Besides Woidke, State Economics Minister Albrecht Gerber (SPD) also took part. He had already promised to help Bombardier when visiting Eisenhüttenstadt. The state would use all the means at its disposal to preserve the company’s operations in Brandenburg, he said. Gerber spoke of “research funding”. Unlike his colleague in Saxony, he put a figure on this: 3.3 million.

Ministers’ involvement is increasing in proportion to the anger of the Bombardier workers over the ever-increasing numbers of job losses. The announcement, just before Christmas, of 2,500 job cuts in Germany alone, sparked horror and anger in the workforce. Following a factory meeting last week, René Straube, the incoming works council leader at the Görlitz factory, told the newspaper Neues Deutschland, “The number of colleagues who ask me when we are finally shutting up shop is increasing.” By “shutting up shop” he clearly meant strike action, which the works council and unions fear could escalate into a direct conflict with the corporation and its political backers.

In order to maintain control over the workforce and divert attention away from its complicity with management in the implementation of job losses, the IG Metall union and works council representatives have started talking about protests and strikes.

According to Straube, workers at the Bombardier factory in Görlitz will decide about strike action on January 17. He told Neues Deutschland, the cuts package has only one obvious purpose: “To satisfy shareholders and creditors”.

The main problem for the workers, however, is that neither the works council nor the union has any intention or ability to oppose these attacks. Allied with the big business politicians and tied to capitalism and the national market, the unions are opposed to the mobilisation of workers throughout the company and a common, cross-border struggle to defend all jobs, wages and benefits.

To do this would mean putting the social rights of workers before the profit interests of the big shareholders and creditors and developing a powerful political movement of the working class based on an international socialist perspective. IG Metall opposes such a battle like the plague.

Instead, the union and its works council representatives are colluding with top management to restructure the company at the expense of the workforce.

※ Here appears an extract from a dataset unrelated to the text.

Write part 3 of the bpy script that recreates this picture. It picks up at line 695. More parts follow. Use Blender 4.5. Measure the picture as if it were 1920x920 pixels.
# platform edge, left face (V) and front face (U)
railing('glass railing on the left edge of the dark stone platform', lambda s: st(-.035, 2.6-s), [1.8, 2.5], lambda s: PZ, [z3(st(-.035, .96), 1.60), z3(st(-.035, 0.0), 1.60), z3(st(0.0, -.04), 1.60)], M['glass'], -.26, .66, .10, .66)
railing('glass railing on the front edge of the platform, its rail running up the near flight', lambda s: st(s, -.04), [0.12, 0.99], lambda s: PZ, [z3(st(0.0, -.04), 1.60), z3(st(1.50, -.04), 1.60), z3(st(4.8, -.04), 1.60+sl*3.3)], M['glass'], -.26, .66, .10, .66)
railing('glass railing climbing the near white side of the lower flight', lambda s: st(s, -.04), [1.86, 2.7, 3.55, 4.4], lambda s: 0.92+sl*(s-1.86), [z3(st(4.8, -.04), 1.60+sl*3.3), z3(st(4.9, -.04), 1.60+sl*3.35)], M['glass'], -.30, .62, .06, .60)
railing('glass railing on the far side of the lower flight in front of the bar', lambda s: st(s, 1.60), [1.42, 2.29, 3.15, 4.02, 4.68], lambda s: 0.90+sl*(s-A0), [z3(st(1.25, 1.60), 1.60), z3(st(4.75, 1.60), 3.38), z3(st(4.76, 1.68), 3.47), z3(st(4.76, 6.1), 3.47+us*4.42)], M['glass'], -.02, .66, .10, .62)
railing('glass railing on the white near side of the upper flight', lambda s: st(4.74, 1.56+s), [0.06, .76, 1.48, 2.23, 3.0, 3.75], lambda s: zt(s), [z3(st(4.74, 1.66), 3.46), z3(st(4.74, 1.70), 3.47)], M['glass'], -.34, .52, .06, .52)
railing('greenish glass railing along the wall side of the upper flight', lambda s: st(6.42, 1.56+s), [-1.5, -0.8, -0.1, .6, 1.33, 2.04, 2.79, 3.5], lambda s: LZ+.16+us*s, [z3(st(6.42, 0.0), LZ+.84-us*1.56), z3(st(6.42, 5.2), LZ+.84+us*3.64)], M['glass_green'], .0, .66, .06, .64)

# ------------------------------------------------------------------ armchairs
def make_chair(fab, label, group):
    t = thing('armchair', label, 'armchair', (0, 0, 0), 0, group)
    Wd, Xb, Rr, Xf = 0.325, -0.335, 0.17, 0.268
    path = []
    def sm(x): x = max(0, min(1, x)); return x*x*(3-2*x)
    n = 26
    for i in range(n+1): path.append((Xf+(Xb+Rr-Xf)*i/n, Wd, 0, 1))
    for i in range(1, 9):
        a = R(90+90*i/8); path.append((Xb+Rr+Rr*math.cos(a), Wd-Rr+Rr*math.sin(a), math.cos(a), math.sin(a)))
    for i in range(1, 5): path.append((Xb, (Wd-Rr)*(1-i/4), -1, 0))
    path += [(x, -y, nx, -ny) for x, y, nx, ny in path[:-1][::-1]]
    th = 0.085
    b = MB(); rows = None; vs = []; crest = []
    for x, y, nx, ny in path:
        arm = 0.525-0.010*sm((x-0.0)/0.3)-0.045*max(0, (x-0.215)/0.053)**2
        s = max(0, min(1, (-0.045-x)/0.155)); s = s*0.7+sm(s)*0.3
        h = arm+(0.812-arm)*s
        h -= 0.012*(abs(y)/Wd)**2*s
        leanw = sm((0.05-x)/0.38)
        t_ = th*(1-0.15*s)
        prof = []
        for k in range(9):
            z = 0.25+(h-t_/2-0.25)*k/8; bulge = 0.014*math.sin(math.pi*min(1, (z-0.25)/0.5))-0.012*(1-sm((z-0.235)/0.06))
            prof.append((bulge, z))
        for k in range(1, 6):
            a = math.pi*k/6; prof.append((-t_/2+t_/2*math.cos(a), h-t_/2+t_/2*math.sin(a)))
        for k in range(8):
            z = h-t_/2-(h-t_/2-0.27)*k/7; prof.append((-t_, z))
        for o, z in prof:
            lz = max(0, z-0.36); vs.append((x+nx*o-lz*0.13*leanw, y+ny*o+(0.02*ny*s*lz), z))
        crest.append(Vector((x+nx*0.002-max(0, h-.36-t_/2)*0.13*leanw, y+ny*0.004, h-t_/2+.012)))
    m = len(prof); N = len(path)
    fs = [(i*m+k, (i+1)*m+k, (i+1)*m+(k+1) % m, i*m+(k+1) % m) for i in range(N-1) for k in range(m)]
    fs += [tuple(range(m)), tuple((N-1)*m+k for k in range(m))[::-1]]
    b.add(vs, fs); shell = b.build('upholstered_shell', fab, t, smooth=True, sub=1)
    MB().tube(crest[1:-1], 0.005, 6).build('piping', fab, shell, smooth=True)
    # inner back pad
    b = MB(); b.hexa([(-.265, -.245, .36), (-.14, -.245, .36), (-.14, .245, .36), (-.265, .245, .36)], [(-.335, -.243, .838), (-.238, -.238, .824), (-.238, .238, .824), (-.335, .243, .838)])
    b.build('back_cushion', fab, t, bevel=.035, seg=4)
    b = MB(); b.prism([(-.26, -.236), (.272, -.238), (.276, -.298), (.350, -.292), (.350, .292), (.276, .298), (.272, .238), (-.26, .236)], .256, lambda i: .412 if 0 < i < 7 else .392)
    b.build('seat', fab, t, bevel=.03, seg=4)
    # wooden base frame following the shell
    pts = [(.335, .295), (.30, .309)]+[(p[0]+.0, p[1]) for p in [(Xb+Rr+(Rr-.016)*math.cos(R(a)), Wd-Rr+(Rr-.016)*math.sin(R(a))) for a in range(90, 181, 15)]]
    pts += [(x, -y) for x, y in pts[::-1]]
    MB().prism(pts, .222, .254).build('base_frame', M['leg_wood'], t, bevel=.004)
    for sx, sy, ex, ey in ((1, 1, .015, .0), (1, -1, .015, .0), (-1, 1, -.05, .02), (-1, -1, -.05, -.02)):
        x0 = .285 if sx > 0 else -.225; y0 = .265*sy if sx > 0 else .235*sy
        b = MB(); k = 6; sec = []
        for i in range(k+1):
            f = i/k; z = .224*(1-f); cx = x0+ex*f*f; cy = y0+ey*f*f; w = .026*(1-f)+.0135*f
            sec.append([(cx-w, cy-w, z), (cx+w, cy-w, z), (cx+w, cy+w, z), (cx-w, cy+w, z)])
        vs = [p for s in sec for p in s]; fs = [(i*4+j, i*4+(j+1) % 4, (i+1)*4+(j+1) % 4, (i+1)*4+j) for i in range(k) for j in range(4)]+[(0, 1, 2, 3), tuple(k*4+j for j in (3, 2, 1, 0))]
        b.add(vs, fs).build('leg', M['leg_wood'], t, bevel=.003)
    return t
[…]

To this end, they submitted their own strategy paper, titled, “Bombardier future (rail) timetable”, to top management in April. In the paper, the IG Metall and Bombardier main works council say the company “had manoeuvred into an adverse economic situation in recent years”, and they proposed various measures as to how the German plants can be made “competitive” again.

All IG Metall and its works council representatives want is that they participate in the process of restructuring and cutting jobs. They see themselves as co-managers, not only in the task of making Bombardier profitable, but in the destruction of jobs. They have not publicly opposed job cuts, only compulsory redundancies.

At the beginning of December, the IG Metall district head for Berlin-Brandenburg-Saxony, Olivier Höbel, said, “All plans that start from a scenario of compulsory redundancies and mass sackings will encounter resolute opposition from the IG Metall.”

IG Metall functionary Höbel, who represents the union on Bombardier’s supervisory board, chose his words very carefully: “Resolute opposition” in case of “compulsory redundancies” and “mass sackings”. In other words, what he is seeking is restructuring without any compulsory redundancies through the renewal of temporary contracts, the withdrawal of temporary workers, “voluntary” redundancy payments and early retirement.

This is the most common method used by the unions to cut jobs and impose plant closures. Its aim is to divide the workforce, spread insecurity and fear, and prevent a common struggle. Not infrequently, this sellout is initiated by holding a limited protest strike during which the professional trade union functionaries make radical-sounding speeches.